Sul terreno valutario, Stati Uniti e Cina non si sono mossi dalle reciproche posizioni. L'incontro tra il presidente Obama e il capo di Stato cinese, Hu Jintao, ha confermato la divergenza di vedute. Washington continua a chiedere una sostanziosa rivalutazione dello yuan. Tuttavia, da più parti gli States sono accusati a loro volta di svalutazione competitiva, ossia di tenere intenzionalmente basso il dollaro per velocizzare la crescita. Il Tesoro nega, ma nei fatti la Fed, con la nuova manovra di quantitative easing decisa la scorsa settimana, indebolisce il biglietto verde. Pechino ha apertamente contestato questa mossa e ha detto no a una rivalutazione troppo veloce dello yuan che, secondo gli analisti cinesi, potrebbe causare squilibri sociali.

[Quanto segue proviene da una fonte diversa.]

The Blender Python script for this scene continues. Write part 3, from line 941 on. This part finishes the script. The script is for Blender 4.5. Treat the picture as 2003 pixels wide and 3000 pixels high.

La stessa assenza di dialogo si registra sul fronte degli squilibri globali. Gli Stati Uniti hanno chiesto di fissare un tetto del quattro per cento sugli avanzi e sui disavanzi delle bilance di parte corrente. La Cina, che ha il surplus più alto nei conti all'estero, si oppone fermamente alla proposta. Una linea seguita anche dai tedeschi, secondo i quali l'operazione "si oppone ai principi del libero mercato", ha dichiarato il cancelliere Merkel.
In tutto questo, l'India ha proposto alle economie emergenti di indirizzare maggiori capitali verso i Paesi più poveri. Riferendosi ai miglioramenti registrati nell'Africa subsahariana, il premier indiano, Manmohan Singh, ha indicato che "la regione è in grado di assorbire flussi di capitale miranti a un'espansione degli investimenti che possono generare una domanda di beni importante nell'economia globale".